GIVEN INFORMATION →

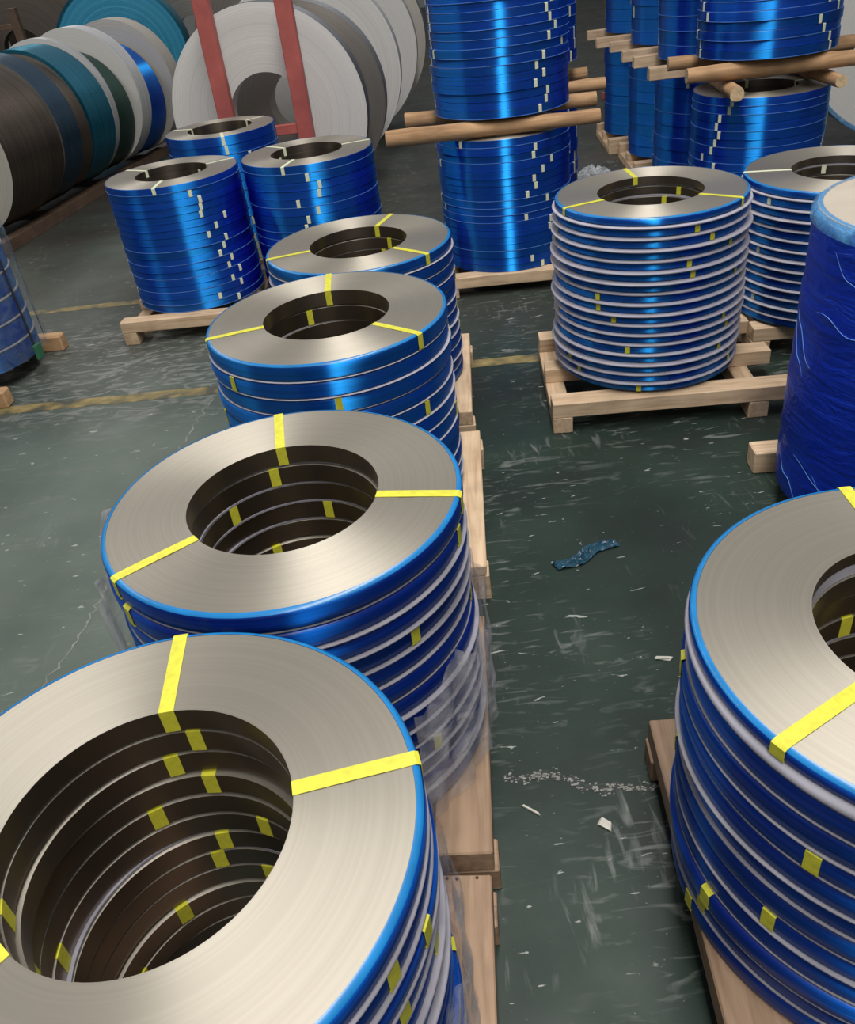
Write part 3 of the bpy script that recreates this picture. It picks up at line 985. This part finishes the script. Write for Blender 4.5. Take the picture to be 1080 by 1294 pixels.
# ------------------------------------------------------------------ small things on the floor
ch = mesh_of('plastic_heap', *(lambda: (lambda bm: (bmesh.ops.create_icosphere(bm, subdivisions=4, radius=0.2), [setattr(v, 'co', Vector((v.co.x * (1 + random.uniform(-.15, .15)), v.co.y * (1 + random.uniform(-.15, .15)), max(0.0, v.co.z * 0.75 * (1 + random.uniform(-.25, .25)))))) for v in bm.verts], [tuple(v.co) for v in bm.verts], [tuple(v.index for v in f.verts) for f in bm.faces])[2:])(bmesh.new()))(), [M['clear']], smooth=False)
tag(link('plastic_heap', ch, None, (2.04, 8.35, 0.002)), 'crumpled heap of clear plastic film on the floor behind the ringed stack', 'plastic film')


def chip(px, lab, lx, ly, rz, m='chip', lz=0.006):
    bm = bmesh.new()
    box_bm(bm, -lx / 2, lx / 2, -ly / 2, ly / 2, 0, lz)
    for v in bm.verts:
        v.co.x += random.uniform(-.2, .2) * lx
        v.co.y += random.uniform(-.2, .2) * ly
    me = bpy.data.meshes.new('debris_chip')
    bm.to_mesh(me)
    bm.free()
    me.materials.append(M[m])
    tag(link('debris_chip', me, None, (px[0], px[1], 0.001), (0, 0, rz)), lab, 'debris', 'bits lying in the aisle')


chip((0.76, 2.07), 'pale oblong chip on the green floor in the aisle', 0.055, 0.016, -0.2)
chip((0.395, 1.45), 'pale pointed flake on the floor beside the pallet edges', 0.035, 0.022, -0.7)
chip((0.19, 1.53), 'thin white splinter beside the front-left pallet', 0.06, 0.006, -0.7)

crk = [(0.13, 1.66), (0.19, 1.645), (0.24, 1.655), (0.29, 1.64), (0.35, 1.60), (0.41, 1.565), (0.47, 1.575), (0.53, 1.555), (0.60, 1.56), (0.66, 1.60)]
floor_strip('crack', crk, 0.011, M['dark'], 0.0012, 0.012, 0.012)
# crumbled concrete along the crack
bm = bmesh.new()
for a, b in zip(crk[:-1], crk[1:]):
    for i in range(26):
        f = random.random()
        c = Vector(a).lerp(Vector(b), f)
        q = random.uniform(0.0008, 0.0032)
        x, y = c.x + random.gauss(0, 0.008), c.y + random.gauss(0, 0.009)
        vs = box_bm(bm, x - q * 1.6, x + q * 1.6, y - q, y + q, 0.0005, q)
        for v in vs:
            v.co += Vector((random.uniform(-q, q), random.uniform(-q, q), 0)) * 0.6
me = bpy.data.meshes.new('crumbs')
bm.to_mesh(me)
bm.free()
me.materials.append(M['crumb'])
o = link('crumbs', me, floor)
o['kind'] = 'stuff'

# pale worn cracks across the left bay
floor_strip('crack', [(-1.56, 2.30), (-1.49, 2.60), (-1.433, 2.965), (-1.371, 3.547), (-1.346, 3.962), (-1.212, 4.733)], 0.006, M['pale_line'], 0.0012, 0.016, 0.025)
# scrap of blue film
bm = bmesh.new()
bmesh.ops.create_grid(bm, x_segments=26, y_segments=8, size=0.5)
for v in bm.verts:
    x, y = v.co.x, v.co.y
    v.co.x = x * 0.30
    v.co.y = y * 0.07 * (1 - 0.5 * abs(x)) + 0.012 * math.sin(9 * x)
    v.co.z = 0.006 + abs(random.gauss(0, 0.005))
me = bpy.data.meshes.new('film_scrap')
bm.to_mesh(me)
bm.free()
me.materials.append(M['scrap'])
tag(link('film_scrap', me, None, (0.63, 2.70, 0.0), (0, 0, 0.44)), 'dark blue-green scrap of film flat on the floor of the right aisle', 'plastic film')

THE EXERCISE →
Repeat the listing above exactly, with no pictures.

SOLUTION FOR THIS PROBLEM →
Write part 3 of the bpy script that recreates this picture. It picks up at line 985. This part finishes the script. Write for Blender 4.5. Take the picture to be 1080 by 1294 pixels.
# ------------------------------------------------------------------ small things on the floor
ch = mesh_of('plastic_heap', *(lambda: (lambda bm: (bmesh.ops.create_icosphere(bm, subdivisions=4, radius=0.2), [setattr(v, 'co', Vector((v.co.x * (1 + random.uniform(-.15, .15)), v.co.y * (1 + random.uniform(-.15, .15)), max(0.0, v.co.z * 0.75 * (1 + random.uniform(-.25, .25)))))) for v in bm.verts], [tuple(v.co) for v in bm.verts], [tuple(v.index for v in f.verts) for f in bm.faces])[2:])(bmesh.new()))(), [M['clear']], smooth=False)
tag(link('plastic_heap', ch, None, (2.04, 8.35, 0.002)), 'crumpled heap of clear plastic film on the floor behind the ringed stack', 'plastic film')


def chip(px, lab, lx, ly, rz, m='chip', lz=0.006):
    bm = bmesh.new()
    box_bm(bm, -lx / 2, lx / 2, -ly / 2, ly / 2, 0, lz)
    for v in bm.verts:
        v.co.x += random.uniform(-.2, .2) * lx
        v.co.y += random.uniform(-.2, .2) * ly
    me = bpy.data.meshes.new('debris_chip')
    bm.to_mesh(me)
    bm.free()
    me.materials.append(M[m])
    tag(link('debris_chip', me, None, (px[0], px[1], 0.001), (0, 0, rz)), lab, 'debris', 'bits lying in the aisle')


chip((0.76, 2.07), 'pale oblong chip on the green floor in the aisle', 0.055, 0.016, -0.2)
chip((0.395, 1.45), 'pale pointed flake on the floor beside the pallet edges', 0.035, 0.022, -0.7)
chip((0.19, 1.53), 'thin white splinter beside the front-left pallet', 0.06, 0.006, -0.7)

crk = [(0.13, 1.66), (0.19, 1.645), (0.24, 1.655), (0.29, 1.64), (0.35, 1.60), (0.41, 1.565), (0.47, 1.575), (0.53, 1.555), (0.60, 1.56), (0.66, 1.60)]
floor_strip('crack', crk, 0.011, M['dark'], 0.0012, 0.012, 0.012)
# crumbled concrete along the crack
bm = bmesh.new()
for a, b in zip(crk[:-1], crk[1:]):
    for i in range(26):
        f = random.random()
        c = Vector(a).lerp(Vector(b), f)
        q = random.uniform(0.0008, 0.0032)
        x, y = c.x + random.gauss(0, 0.008), c.y + random.gauss(0, 0.009)
        vs = box_bm(bm, x - q * 1.6, x + q * 1.6, y - q, y + q, 0.0005, q)
        for v in vs:
            v.co += Vector((random.uniform(-q, q), random.uniform(-q, q), 0)) * 0.6
me = bpy.data.meshes.new('crumbs')
bm.to_mesh(me)
bm.free()
me.materials.append(M['crumb'])
o = link('crumbs', me, floor)
o['kind'] = 'stuff'

# pale worn cracks across the left bay
floor_strip('crack', [(-1.56, 2.30), (-1.49, 2.60), (-1.433, 2.965), (-1.371, 3.547), (-1.346, 3.962), (-1.212, 4.733)], 0.006, M['pale_line'], 0.0012, 0.016, 0.025)
# scrap of blue film
bm = bmesh.new()
bmesh.ops.create_grid(bm, x_segments=26, y_segments=8, size=0.5)
for v in bm.verts:
    x, y = v.co.x, v.co.y
    v.co.x = x * 0.30
    v.co.y = y * 0.07 * (1 - 0.5 * abs(x)) + 0.012 * math.sin(9 * x)
    v.co.z = 0.006 + abs(random.gauss(0, 0.005))
me = bpy.data.meshes.new('film_scrap')
bm.to_mesh(me)
bm.free()
me.materials.append(M['scrap'])
tag(link('film_scrap', me, None, (0.63, 2.70, 0.0), (0, 0, 0.44)), 'dark blue-green scrap of film flat on the floor of the right aisle', 'plastic film')